Just five days later, Anne suffered a third miscarriage, and this time, the baby would have been a boy.

Speaking during the Smithsonian Channel’s documentary, ‘Henry VIII and the King’s Men’, Dr Tracy Borman, a historian, noted: “To Henry, this was God showing his hand. He wasn’t going to favour him and Anne with a son and heir.”

This, Dr Borman said, allowed Cromwell to “spot an opportunity”. The adviser already “blamed Anne for the untimely demise of his mentor, Cardinal Thomas Wolsey, who failed to annul Henry’s marriage to his first wife, Catherine of Aragon.

Professor Susan Doran, a historian at the University of Oxford, said: “I think he [Cromwell] wanted revenge on Anne for the downfall of his patron and his friend, Cardinal Wolsey.

“In Cromwell’s eyes, Anne was held responsible for his death.

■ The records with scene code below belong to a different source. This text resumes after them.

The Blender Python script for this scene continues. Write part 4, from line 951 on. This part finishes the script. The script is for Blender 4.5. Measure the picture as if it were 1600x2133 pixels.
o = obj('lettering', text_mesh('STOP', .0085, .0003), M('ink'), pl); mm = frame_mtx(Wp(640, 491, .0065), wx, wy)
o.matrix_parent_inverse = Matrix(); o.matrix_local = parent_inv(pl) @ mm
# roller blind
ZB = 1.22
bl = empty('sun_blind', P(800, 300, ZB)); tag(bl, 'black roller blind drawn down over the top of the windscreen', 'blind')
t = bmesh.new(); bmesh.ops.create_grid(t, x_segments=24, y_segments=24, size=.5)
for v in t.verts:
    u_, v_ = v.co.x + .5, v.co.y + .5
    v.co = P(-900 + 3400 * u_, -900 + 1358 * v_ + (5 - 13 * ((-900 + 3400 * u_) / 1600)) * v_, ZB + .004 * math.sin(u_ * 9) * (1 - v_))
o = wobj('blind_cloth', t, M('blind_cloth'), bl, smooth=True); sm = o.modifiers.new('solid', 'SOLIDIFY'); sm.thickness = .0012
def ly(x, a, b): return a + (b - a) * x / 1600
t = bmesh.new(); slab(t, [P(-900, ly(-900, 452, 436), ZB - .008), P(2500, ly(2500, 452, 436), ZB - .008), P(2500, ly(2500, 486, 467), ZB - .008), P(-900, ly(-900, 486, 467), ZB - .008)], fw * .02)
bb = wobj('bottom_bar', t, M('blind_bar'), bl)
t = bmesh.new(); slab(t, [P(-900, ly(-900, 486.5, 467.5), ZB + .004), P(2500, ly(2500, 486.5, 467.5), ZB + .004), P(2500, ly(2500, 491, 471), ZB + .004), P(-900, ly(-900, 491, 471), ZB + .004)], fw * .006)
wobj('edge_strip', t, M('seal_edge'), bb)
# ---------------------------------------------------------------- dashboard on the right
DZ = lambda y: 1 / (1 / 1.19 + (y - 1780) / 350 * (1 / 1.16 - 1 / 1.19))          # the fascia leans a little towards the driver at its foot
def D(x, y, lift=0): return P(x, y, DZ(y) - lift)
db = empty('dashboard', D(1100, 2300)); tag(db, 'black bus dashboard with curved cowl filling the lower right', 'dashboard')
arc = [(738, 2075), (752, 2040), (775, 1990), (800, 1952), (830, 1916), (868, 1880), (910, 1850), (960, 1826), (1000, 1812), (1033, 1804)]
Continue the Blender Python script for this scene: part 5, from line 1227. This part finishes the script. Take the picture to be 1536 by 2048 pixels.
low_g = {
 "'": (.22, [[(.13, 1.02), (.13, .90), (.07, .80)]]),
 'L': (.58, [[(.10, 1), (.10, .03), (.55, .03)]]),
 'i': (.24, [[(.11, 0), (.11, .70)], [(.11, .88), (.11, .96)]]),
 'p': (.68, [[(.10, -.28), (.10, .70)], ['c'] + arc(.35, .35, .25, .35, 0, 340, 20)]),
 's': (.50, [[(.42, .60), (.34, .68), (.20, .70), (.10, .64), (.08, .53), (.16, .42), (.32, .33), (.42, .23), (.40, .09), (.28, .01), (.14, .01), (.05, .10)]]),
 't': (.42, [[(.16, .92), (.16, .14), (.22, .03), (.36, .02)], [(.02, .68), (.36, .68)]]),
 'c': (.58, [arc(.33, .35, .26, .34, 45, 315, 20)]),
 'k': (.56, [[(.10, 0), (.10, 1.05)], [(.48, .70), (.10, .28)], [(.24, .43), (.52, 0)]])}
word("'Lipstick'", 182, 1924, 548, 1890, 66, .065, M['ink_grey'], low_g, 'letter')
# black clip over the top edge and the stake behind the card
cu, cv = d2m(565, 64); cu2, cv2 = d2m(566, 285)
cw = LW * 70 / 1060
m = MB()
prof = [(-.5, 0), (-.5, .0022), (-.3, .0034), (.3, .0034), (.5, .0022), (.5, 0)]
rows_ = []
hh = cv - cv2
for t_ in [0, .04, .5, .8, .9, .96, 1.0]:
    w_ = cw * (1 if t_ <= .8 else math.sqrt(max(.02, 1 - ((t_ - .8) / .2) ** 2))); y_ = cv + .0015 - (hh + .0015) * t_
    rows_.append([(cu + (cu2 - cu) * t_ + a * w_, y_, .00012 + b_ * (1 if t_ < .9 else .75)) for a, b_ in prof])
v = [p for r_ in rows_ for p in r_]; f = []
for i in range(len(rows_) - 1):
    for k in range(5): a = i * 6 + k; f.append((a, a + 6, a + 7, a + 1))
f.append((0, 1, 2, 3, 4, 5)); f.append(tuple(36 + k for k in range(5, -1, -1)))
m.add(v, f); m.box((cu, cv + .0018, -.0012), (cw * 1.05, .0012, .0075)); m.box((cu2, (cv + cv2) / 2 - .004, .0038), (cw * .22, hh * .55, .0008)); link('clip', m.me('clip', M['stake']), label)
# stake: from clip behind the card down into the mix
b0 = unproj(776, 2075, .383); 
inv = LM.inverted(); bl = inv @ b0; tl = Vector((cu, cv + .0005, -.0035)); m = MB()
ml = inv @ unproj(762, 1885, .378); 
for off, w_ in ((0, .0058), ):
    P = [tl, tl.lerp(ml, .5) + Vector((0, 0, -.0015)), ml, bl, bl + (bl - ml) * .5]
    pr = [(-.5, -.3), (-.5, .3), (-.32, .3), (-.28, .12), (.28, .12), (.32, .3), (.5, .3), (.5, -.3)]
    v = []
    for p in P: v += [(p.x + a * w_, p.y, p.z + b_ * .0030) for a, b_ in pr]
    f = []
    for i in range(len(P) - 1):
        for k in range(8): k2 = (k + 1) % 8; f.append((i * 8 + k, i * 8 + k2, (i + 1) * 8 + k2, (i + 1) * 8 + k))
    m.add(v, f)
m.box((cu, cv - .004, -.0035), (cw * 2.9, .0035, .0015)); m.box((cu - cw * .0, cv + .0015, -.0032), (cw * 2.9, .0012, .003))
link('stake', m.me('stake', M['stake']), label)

In that respect, Henry was manipulated.”

Documents held in the British Library hint at the extent to which Thomas may have orchestrated Anne’s demise. One letter shows “just how much the men around him were pulling the strings”.

Ms Borman said: “So Henry might or might not have instructed Cromwell to get him out of his marriage, I think it’s likely he did.

“But whether he had this in mind, I think, is more debatable. Perhaps Henry was thinking of an annulment.

“But Cromwell was getting rid of Anne rather more permanently than that, setting up a case for adultery with not just one, but five men. That’s why he calls it ‘abominable’ here in this letter.”

Henry ultimately based his decision on the evidence given to him by Thomas, and as Dr Borman noted: “Certainly it suited him to believe it. And therefore, the order for Anne’s execution went through.”